Enseignant chercheur

Mais qu’en est-il réellement ? La circulation du cash est-elle un problème économique, au même titre que l’anémie de la croissance, l’inflation, le chômage ou les déficits budgétaires ou extérieurs ? Factuellement, la monnaie fiduciaire (pièces et billets de banque) représentait 20% de la masse monétaire en 2022 contre 19% en 2003. Il n’y a pas le feu non plus ! Alors pourquoi la circulation de cash est-elle devenue soudain un problème économique «monstrueux» faisant les choux gras de nos médias ?

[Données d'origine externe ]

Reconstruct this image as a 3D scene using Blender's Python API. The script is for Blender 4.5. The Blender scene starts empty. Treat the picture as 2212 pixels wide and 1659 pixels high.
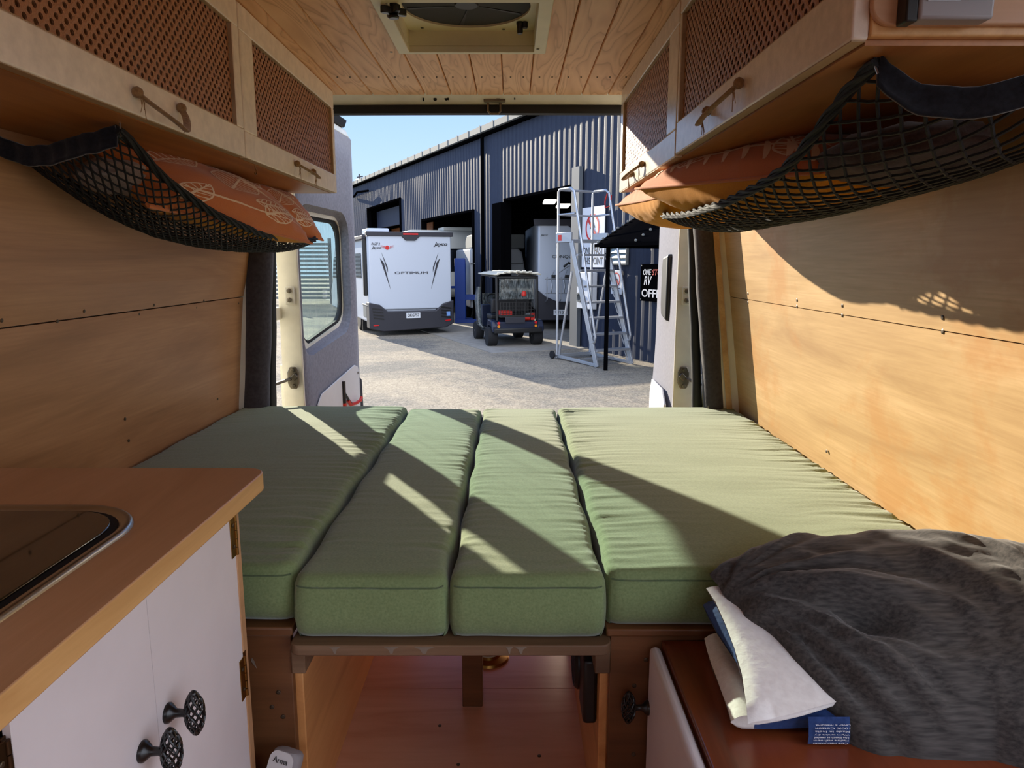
import bpy, math, random
from mathutils import Vector, Matrix, noise as mnoise
random.seed(7)
V = Vector
scene = bpy.context.scene
COL = scene.collection
# ------------------------------------------------------------------ camera model
F = 1533.0; PCX, PCY = 1106.0, 829.5; PITCH = math.radians(9.79); CZ = 1.03
cp, sp = math.cos(PITCH), math.sin(PITCH)
def U(px, py, Y=None, X=None, Z=None):
    """survey point: where the sight line through a photo pixel meets a plane of the place"""
    u = (px-PCX)/F; v = (PCY-py)/F
    d = (u, cp+v*sp, -sp+v*cp)
    t = Y/d[1] if Y is not None else X/d[0] if X is not None else (Z-CZ)/d[2]
    return V((d[0]*t, d[1]*t, d[2]*t+CZ))
# ------------------------------------------------------------------ mesh collector
class G:
    def __init__(s): s.v = []; s.f = []; s.m = []; s.mi = 0
    def add(s, vs, fs):
        b = len(s.v); s.v += [tuple(p) for p in vs]
        for f in fs: s.f.append([b+i for i in f]); s.m.append(s.mi)
        return s
    def box(s, x0, x1, y0, y1, z0, z1):
        return s.hexa([(x0,y0,z0),(x1,y0,z0),(x1,y1,z0),(x0,y1,z0),(x0,y0,z1),(x1,y0,z1),(x1,y1,z1),(x0,y1,z1)])
    def hexa(s, p):
        return s.add(p, [(0,3,2,1),(4,5,6,7),(0,1,5,4),(1,2,6,5),(2,3,7,6),(3,0,4,7)])
    def fbox(s, fr, a0, a1, b0, b1, c0, c1):
        """box in a frame fr=(origin, ex, ey, ez)"""
        o, x, y, z = fr
        P = lambda a,b,c: o+x*a+y*b+z*c
        return s.hexa([P(a0,b0,c0),P(a1,b0,c0),P(a1,b1,c0),P(a0,b1,c0),P(a0,b0,c1),P(a1,b0,c1),P(a1,b1,c1),P(a0,b1,c1)])
    def beam(s, p, q, w, h=None, up=(0,0,1)):
        p, q = V(p), V(q); h = h or w; d = (q-p).normalized(); up = V(up)
        x = d.cross(up)
        if x.length < 1e-4: x = d.cross(V((1,0,0)))
        x.normalize(); z = x.cross(d)
        x *= w/2; z *= h/2
        return s.hexa([p-x-z,p+x-z,q+x-z,q-x-z,p-x+z,p+x+z,q+x+z,q-x+z])
    def prism(s, pts, ext):
        pts = [V(p) for p in pts]; e = V(ext); n = len(pts)
        return s.add(pts+[p+e for p in pts], [tuple(range(n))[::-1], tuple(range(n,2*n))]+[(i,(i+1)%n,n+(i+1)%n,n+i) for i in range(n)])
    def tube(s, pts, r, n=8, closed=False, flat=None):
        pts = [V(p) for p in pts]; N = len(pts)
        T = []
        for i in range(N):
            a = pts[i-1] if (i or closed) else pts[i]; b = pts[(i+1)%N] if (i < N-1 or closed) else pts[i]
            t = b-a; T.append(t.normalized() if t.length > 1e-9 else V((0,0,1)))
        ref = V((0,0,1)) if abs(T[0].z) < .9 else V((1,0,0))
        x = T[0].cross(ref).normalized(); vs = []
        for i in range(N):
            x = (x-T[i]*x.dot(T[i]))
            if x.length < 1e-6: x = T[i].cross(V((.3,.5,.8)))
            x.normalize(); y = T[i].cross(x); rr = r[i] if isinstance(r,(list,tuple)) else r
            fl = flat or 1
            for k in range(n):
                a = 2*math.pi*k/n; vs.append(pts[i]+x*(rr*math.cos(a))+y*(rr*fl*math.sin(a)))
        fs = []
        for i in range(N if closed else N-1):
            j = (i+1)%N
            for k in range(n): fs.append((i*n+k, i*n+(k+1)%n, j*n+(k+1)%n, j*n+k))
        if not closed: fs += [tuple(range(n))[::-1], tuple((N-1)*n+k for k in range(n))]
        return s.add(vs, fs)
    def lathe(s, prof, o, ax=(0,0,1), n=24):
        o, ax = V(o), V(ax).normalized()
        x = ax.cross(V((0,0,1)) if abs(ax.z) < .9 else V((1,0,0))).normalized(); y = ax.cross(x)
        vs = []
        for r,h in prof:
            for k in range(n):
                a = 2*math.pi*k/n; vs.append(o+ax*h+(x*math.cos(a)+y*math.sin(a))*max(r,1e-5))
        fs = [(i*n+k, i*n+(k+1)%n, (i+1)*n+(k+1)%n, (i+1)*n+k) for i in range(len(prof)-1) for k in range(n)]
        fs += [tuple(range(n))[::-1], tuple((len(prof)-1)*n+k for k in range(n))]
        return s.add(vs, fs)
    def grid(s, nu, nv, fn, closed=False):
        vs = [fn(i/(nu-1) if not closed else i/nu, j/(nv-1)) for i in range(nu) for j in range(nv)]
        fs = [(i*nv+j, ((i+1)%nu)*nv+j, ((i+1)%nu)*nv+j+1, i*nv+j+1) for i in range(nu if closed else nu-1) for j in range(nv-1)]
        return s.add(vs, fs)
def rrect(x0, x1, y0, y1, r, n=6):
    out = []
    for cx, cy, a0 in ((x1-r,y1-r,0),(x0+r,y1-r,90),(x0+r,y0+r,180),(x1-r,y0+r,270)):
        for k in range(n+1):
            a = math.radians(a0+90*k/n); out.append((cx+r*math.cos(a), cy+r*math.sin(a)))
    return out
def ring(g, outer, inner, place, t0, t1):
    """frame between two outlines of the same length; place(x, y, depth) gives a point"""
    n = len(outer)
    vs = [place(x,y,t) for t in (t0,t1) for lp in (outer,inner) for x,y in lp]
    fs = []
    for i in range(n):
        j = (i+1)%n
        fs += [(i,j,n+j,n+i), (2*n+i,3*n+i,3*n+j,2*n+j), (i,2*n+i,2*n+j,j), (n+i,n+j,3*n+j,3*n+i)]
    g.add(vs, fs)
def worigin(o):
    l = V((0,0,0))
    while o is not None: l += o.location; o = o.parent
    return l
def obj(name, g, mat, parent=None, bevel=0, smooth=None, seg=2, subsurf=0):
    me = bpy.data.meshes.new(name)
    off = worigin(parent) if parent else V((0,0,0))
    me.from_pydata([(p[0]-off.x, p[1]-off.y, p[2]-off.z) for p in g.v], [], g.f)
    mats = mat if isinstance(mat,(list,tuple)) else [mat]
    for m in mats: me.materials.append(m)
    if len(mats) > 1: me.polygons.foreach_set('material_index', g.m)
    me.validate()
    import bmesh
    bm = bmesh.new(); bm.from_mesh(me); bmesh.ops.recalc_face_normals(bm, faces=bm.faces); bm.to_mesh(me); bm.free()
    if smooth is not None or bevel:
        me.polygons.foreach_set('use_smooth', [True]*len(me.polygons))
        me.set_sharp_from_angle(angle=math.radians(smooth if smooth else 35))
    o = bpy.data.objects.new(name, me); COL.objects.link(o)
    if parent: o.parent = parent
    if bevel:
        b = o.modifiers.new('b','BEVEL'); b.width = bevel; b.segments = seg; b.limit_method = 'ANGLE'; b.angle_limit = math.radians(40); b.harden_normals = False
    if subsurf:
        m = o.modifiers.new('s','SUBSURF'); m.levels = m.render_levels = subsurf
    return o
def tag(o, label=None, cat=None, group=None, kind=None):
    if label: o['label'] = label
    if cat: o['category'] = cat
    if group: o['group'] = group
    if kind: o['kind'] = kind
    return o
def thing(name, loc, label, cat, group=None):
    o = bpy.data.objects.new(name, None); COL.objects.link(o); o.location = loc; o.empty_display_size = .05
    return tag(o, label, cat, group)
def struct(name, g, mat, **k):
    return tag(obj(name, g, mat, **k), kind='structure')
def copy_tree(o, parent=None):
    c = o.copy(); COL.objects.link(c)
    if parent: c.parent = parent
    for ch in list(o.children): copy_tree(ch, c)
    return c
def text(body, o, ex, ez, w, h, mat, parent, name='lettering', depth=.002, shear=0, bold=0):
    """raised lettering; o = lower left corner, ex to the right, ez up, fitted to w x h"""
    cu = bpy.data.curves.new('t','FONT'); cu.body = body; cu.extrude = .01; cu.shear = shear; cu.offset = bold; cu.resolution_u = 3
    to = bpy.data.objects.new('t', cu); COL.objects.link(to)
    me = bpy.data.meshes.new_from_object(to.evaluated_get(bpy.context.evaluated_depsgraph_get()))
    bpy.data.objects.remove(to); bpy.data.curves.remove(cu)
    xs = [v.co.x for v in me.vertices]; ys = [v.co.y for v in me.vertices]; zs = [v.co.z for v in me.vertices]
    o, ex, ez = V(o), V(ex).normalized(), V(ez).normalized(); n = ex.cross(ez)
    g = G()
    sx = w/(max(xs)-min(xs)); sy = h/(max(ys)-min(ys)); sz = depth/(max(zs)-min(zs))
    g.add([o+ex*((v.co.x-min(xs))*sx)+ez*((v.co.y-min(ys))*sy)+n*((v.co.z-min(zs))*sz) for v in me.vertices], [tuple(p.vertices) for p in me.polygons])
    bpy.data.meshes.remove(me)
    return obj(name, g, mat, parent)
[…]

Le Cash est-il réellement un problème ?

Les tenants de cette thèse font une confusion conceptuelle qui continuent de nous coûter cher en matière de politique monétaire : «la monnaie, quelle qu’en soit la forme, n’est qu’une expression de la valeur et non la valeur elle-même». Le cash, les comptes bancaires ou les monnaies numériques n’ont aucun impact sur la création de richesses en eux-mêmes, ils ne sont qu’un vecteur de transmission de celles-ci. A titre d’exemple, que votre salaire vous soit versé en liquide, par virement bancaire ou en bitcoins, c’est votre compétence qui est à l’origine de la création de richesse et non le mode de paiement de celle-ci.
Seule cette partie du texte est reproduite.